**PROBLEM STATEMENT**
Line by line, repeat the data below exactly, beginning at the first line and ending at the line with "S.view_settings.exposure = -0.12". Omit pictures.

** begin **

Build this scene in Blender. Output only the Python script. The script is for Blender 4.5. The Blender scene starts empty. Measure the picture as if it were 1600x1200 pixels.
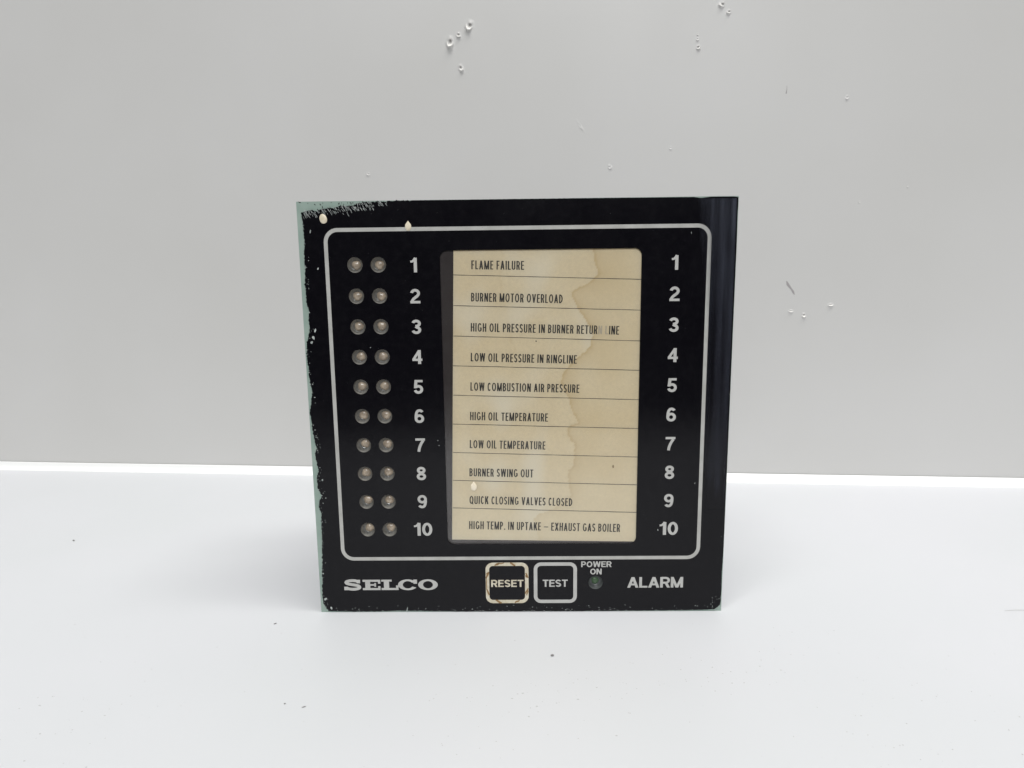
import bpy, bmesh, math, random
from mathutils import Vector, Matrix, noise
from mathutils.geometry import delaunay_2d_cdt

S = bpy.context.scene
COL = S.collection
MM = 0.001

# ------------------------------------------------------------------ camera
cam_d = bpy.data.cameras.new('camera')
cam = bpy.data.objects.new('camera', cam_d)
COL.objects.link(cam)
cam_d.sensor_fit = 'HORIZONTAL'
cam_d.sensor_width = 36.0
cam_d.lens = 36.0 * 1009.136 / 1600.0
cam_d.clip_start = 0.005
cam_d.clip_end = 20.0
_R = Matrix(((0.99984214, 0.01389973, -0.01106748),
             (-0.00872291, -0.15866002, -0.98729474),
             (-0.0154791, 0.98723543, -0.15851373)))
_M = (_R.transposed() @ Matrix.Diagonal((1, -1, -1))).to_4x4()
_M.translation = Vector((1.3295, -216.569, 117.870)) * MM
cam.matrix_world = _M
S.camera = cam
CAM = Vector((1.3295, -216.569, 117.870))

# ------------------------------------------------------------------ light
w = bpy.data.worlds.new('World')
S.world = w
w.use_nodes = True
w.node_tree.nodes['Background'].inputs[0].default_value = (0.93, 0.96, 1.0, 1)
w.node_tree.nodes['Background'].inputs[1].default_value = 0.06

def area(name, loc, target, sx, sy, power, col):
    l = bpy.data.lights.new(name, 'AREA')
    l.shape = 'RECTANGLE'
    l.size, l.size_y = sx, sy
    l.energy = power
    l.color = col
    o = bpy.data.objects.new(name, l)
    COL.objects.link(o)
    o.location = loc
    d = Vector(target) - Vector(loc)
    o.rotation_euler = d.to_track_quat('-Z', 'Y').to_euler()
    return o
area('ceiling_lamp', (0.24, -0.42, 2.10), (0.12, 0.0, 0), 2.3, 0.42, 47.0, (1.0, 0.99, 0.965))
area('room_fill', (0.0, -2.60, 1.70), (0.0, 0.1, 0.08), 1.6, 0.9, 58.0, (0.97, 0.985, 1.0))  # unseen soft fill in front, added to raise the frontal light

S.view_settings.view_transform = 'Standard'
S.view_settings.look = 'None'
S.view_settings.gamma = 1
S.view_settings.use_curve_mapping = False
S.view_settings.exposure = -0.12

# ------------------------------------------------------------------ helpers
def tag(o, label=None, cat=None, group=None, kind=None):
    if label: o['label'] = label
    if cat: o['category'] = cat
    if group: o['group'] = group
    if kind: o['kind'] = kind
    return o

def link(name, me, m, parent=None, smooth=False):
    o = bpy.data.objects.new(name, me)
    COL.objects.link(o)
    if m: me.materials.append(m)
    if parent: o.parent = parent
    if smooth:
        me.polygons.foreach_set('use_smooth', [True] * len(me.polygons))
    return o

def mesh(name, verts, faces):
    me = bpy.data.meshes.new(name)
    me.from_pydata([tuple(v) for v in verts], [], faces)
    me.update()
    return me

def empty(name, loc=(0, 0, 0), parent=None):
    o = bpy.data.objects.new(name, None)
    o.empty_display_size = 0.01
    COL.objects.link(o)
    o.location = loc
    if parent: o.parent = parent
    return o

def fill(loops):
    """loops (2D): outlines and holes, even-odd -> verts, triangles"""
    vs, es = [], []
    for lp in loops:
        b = len(vs)
        vs += [Vector(p) for p in lp]
        es += [(b + i, b + (i + 1) % len(lp)) for i in range(len(lp))]
    r = delaunay_2d_cdt(vs, es, [], 0, 1e-6)
    P = r[0]
    keep = []
    for t in r[2]:
        c = (P[t[0]] + P[t[1]] + P[t[2]]) / 3
        ins = False
        for lp in loops:
            ins ^= in_poly(c, lp)
        if ins: keep.append(t)
    return P, keep

def in_poly(c, lp):
    ins = False
    x, y = c[0], c[1]
    j = len(lp) - 1
    for i in range(len(lp)):
        yi, yj = lp[i][1], lp[j][1]
        if (yi > y) != (yj > y) and x < (lp[j][0] - lp[i][0]) * (y - yi) / (yj - yi) + lp[i][0]:
            ins = not ins
        j = i
    return ins

def union(polys):
    """flat triangles covering the union of overlapping polygons"""
    vs, es = [], []
    for q in polys:
        b = len(vs); vs += q
        es += [(b + i, b + (i + 1) % len(q)) for i in range(len(q))]
    r = delaunay_2d_cdt(vs, es, [], 0, 1e-5)
    P = r[0]
    tris = []
    for t in r[2]:
        c = (P[t[0]] + P[t[1]] + P[t[2]]) / 3
        if any(in_poly(c, q) for q in polys):
            a, b2, c2 = (P[i] for i in t)
            tris.append(tuple(t) if (b2 - a).cross(c2 - a) > 0 else tuple(reversed(t)))
    return P, tris

def sheet(name, loops, y0, y1, m, parent, extra=None):
    """flat sheet in the panel's plane (mm), front at y0, skirts back to y1"""
    v2, tris = fill(loops)
    V = [(p.x * MM, y0 * MM, p.y * MM) for p in v2]
    F = []
    for t in tris:
        a, b, c = (v2[i] for i in t)
        cr = (b - a).cross(c - a)
        F.append(tuple(t) if cr > 0 else tuple(reversed(t)))
    if y1 is not None:
        for k, lp in enumerate(loops):
            ar = sum(lp[i][0] * lp[(i + 1) % len(lp)][1] - lp[(i + 1) % len(lp)][0] * lp[i][1] for i in range(len(lp)))
            b = len(V)
            n = len(lp)
            for p in lp:
                V.append((p[0] * MM, y0 * MM, p[1] * MM))
                V.append((p[0] * MM, y1 * MM, p[1] * MM))
            flip = (ar < 0) != (k > 0)
            for i in range(n):
                j = (i + 1) % n
                q = (b + 2 * i, b + 2 * i + 1, b + 2 * j + 1, b + 2 * j)
                F.append(q if flip else tuple(reversed(q)))
    return link(name, mesh(name, V, F), m, parent)

def rrect(x0, x1, z0, z1, r, n=8):
    pts = []
    for cx, cz, a0 in ((x1 - r, z1 - r, 0), (x0 + r, z1 - r, 90), (x0 + r, z0 + r, 180), (x1 - r, z0 + r, 270)):
        for i in range(n + 1):
            a = math.radians(a0 + 90 * i / n)
            pts.append((cx + r * math.cos(a), cz + r * math.sin(a)))
    return pts

def circle(cx, cz, r, n=32):
    return [(cx + r * math.cos(2 * math.pi * i / n), cz + r * math.sin(2 * math.pi * i / n)) for i in range(n)]

def behind(x, z, d):
    """what is seen at (x, z) on the panel's face but lies d mm behind it"""
    k = 1 + d / 216.569
    return CAM.x + (x - CAM.x) * k, CAM.z + (z - CAM.z) * k

# ------------------------------------------------------------------ materials
def mat(name, col, rough=0.5, spec=0.5, metallic=0.0, coat=0.0, coat_rough=0.1):
    m = bpy.data.materials.new(name)
    m.use_nodes = True
    b = m.node_tree.nodes['Principled BSDF']
    b.inputs['Base Color'].default_value = (*col, 1)
    b.inputs['Roughness'].default_value = rough
    b.inputs['Specular IOR Level'].default_value = spec
    b.inputs['Metallic'].default_value = metallic
    b.inputs['Coat Weight'].default_value = coat
    b.inputs['Coat Roughness'].default_value = coat_rough
    return m

class G:
    """small node-graph helper"""
    def __init__(s, m):
        s.m = m; s.t = m.node_tree; s.n = s.t.nodes
        s.b = s.n['Principled BSDF']
    def new(s, kind, **kw):
        x = s.n.new(kind)
        for k, v in kw.items(): setattr(x, k, v)
        return x
    def l(s, a, b): s.t.links.new(a, b)
    def coord(s, scale=(1, 1, 1), rot=(0, 0, 0)):
        tc = s.new('ShaderNodeTexCoord'); mp = s.new('ShaderNodeMapping')
        s.l(tc.outputs['Object'], mp.inputs['Vector'])
        mp.inputs['Scale'].default_value = scale
        mp.inputs['Rotation'].default_value = rot
        return mp.outputs[0]
    def noise(s, scale, detail=3, rough=0.5, vec=None, dist=0.0):
        x = s.new('ShaderNodeTexNoise')
        x.inputs['Scale'].default_value = scale
        x.inputs['Detail'].default_value = detail
        x.inputs['Roughness'].default_value = rough
        x.inputs['Distortion'].default_value = dist
        s.l(vec if vec is not None else s.coord(), x.inputs['Vector'])
        return x.outputs['Fac']
    def ramp(s, fac, stops):
        r = s.new('ShaderNodeValToRGB')
        e = r.color_ramp.elements
        while len(e) < len(stops): e.new(0.5)
        for q, (p, c) in zip(e, stops):
            q.position = p
            q.color = (*c, 1) if len(c) == 3 else c
        s.l(fac, r.inputs[0])
        return r.outputs[0]
    def mix(s, fac, a, b):
        x = s.new('ShaderNodeMix', data_type='RGBA')
        for sock, v in ((x.inputs[0], fac), (x.inputs[6], a), (x.inputs[7], b)):
            if isinstance(v, (int, float)): sock.default_value = v
            elif isinstance(v, tuple): sock.default_value = (*v, 1)
            else: s.l(v, sock)
        return x.outputs[2]
    def bump(s, h, strength, dist):
        x = s.new('ShaderNodeBump')
        x.inputs['Strength'].default_value = strength
        x.inputs['Distance'].default_value = dist
        s.l(h, x.inputs['Height'])
        s.l(x.outputs[0], s.b.inputs['Normal'])

def base_noise(m, c0, c1, scale, detail=4, bump=None, rough=None, lo=0.35, hi=0.65):
    g = G(m)
    n = g.noise(scale, detail)
    g.l(g.ramp(n, [(lo, c0), (hi, c1)]), g.b.inputs['Base Color'])
    if rough:
        g.l(g.ramp(g.noise(scale * 2.3, detail), [(0.3, (rough[0],) * 3), (0.7, (rough[1],) * 3)]), g.b.inputs['Roughness'])
    if bump:
        g.bump(g.noise(bump[0], 2), bump[1], bump[2])
    return m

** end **

**CORRECT ANSWER**
Build this scene in Blender. Output only the Python script. The script is for Blender 4.5. The Blender scene starts empty. Measure the picture as if it were 1600x1200 pixels.
import bpy, bmesh, math, random
from mathutils import Vector, Matrix, noise
from mathutils.geometry import delaunay_2d_cdt

S = bpy.context.scene
COL = S.collection
MM = 0.001

# ------------------------------------------------------------------ camera
cam_d = bpy.data.cameras.new('camera')
cam = bpy.data.objects.new('camera', cam_d)
COL.objects.link(cam)
cam_d.sensor_fit = 'HORIZONTAL'
cam_d.sensor_width = 36.0
cam_d.lens = 36.0 * 1009.136 / 1600.0
cam_d.clip_start = 0.005
cam_d.clip_end = 20.0
_R = Matrix(((0.99984214, 0.01389973, -0.01106748),
             (-0.00872291, -0.15866002, -0.98729474),
             (-0.0154791, 0.98723543, -0.15851373)))
_M = (_R.transposed() @ Matrix.Diagonal((1, -1, -1))).to_4x4()
_M.translation = Vector((1.3295, -216.569, 117.870)) * MM
cam.matrix_world = _M
S.camera = cam
CAM = Vector((1.3295, -216.569, 117.870))

# ------------------------------------------------------------------ light
w = bpy.data.worlds.new('World')
S.world = w
w.use_nodes = True
w.node_tree.nodes['Background'].inputs[0].default_value = (0.93, 0.96, 1.0, 1)
w.node_tree.nodes['Background'].inputs[1].default_value = 0.06

def area(name, loc, target, sx, sy, power, col):
    l = bpy.data.lights.new(name, 'AREA')
    l.shape = 'RECTANGLE'
    l.size, l.size_y = sx, sy
    l.energy = power
    l.color = col
    o = bpy.data.objects.new(name, l)
    COL.objects.link(o)
    o.location = loc
    d = Vector(target) - Vector(loc)
    o.rotation_euler = d.to_track_quat('-Z', 'Y').to_euler()
    return o
area('ceiling_lamp', (0.24, -0.42, 2.10), (0.12, 0.0, 0), 2.3, 0.42, 47.0, (1.0, 0.99, 0.965))
area('room_fill', (0.0, -2.60, 1.70), (0.0, 0.1, 0.08), 1.6, 0.9, 58.0, (0.97, 0.985, 1.0))  # unseen soft fill in front, added to raise the frontal light

S.view_settings.view_transform = 'Standard'
S.view_settings.look = 'None'
S.view_settings.gamma = 1
S.view_settings.use_curve_mapping = False
S.view_settings.exposure = -0.12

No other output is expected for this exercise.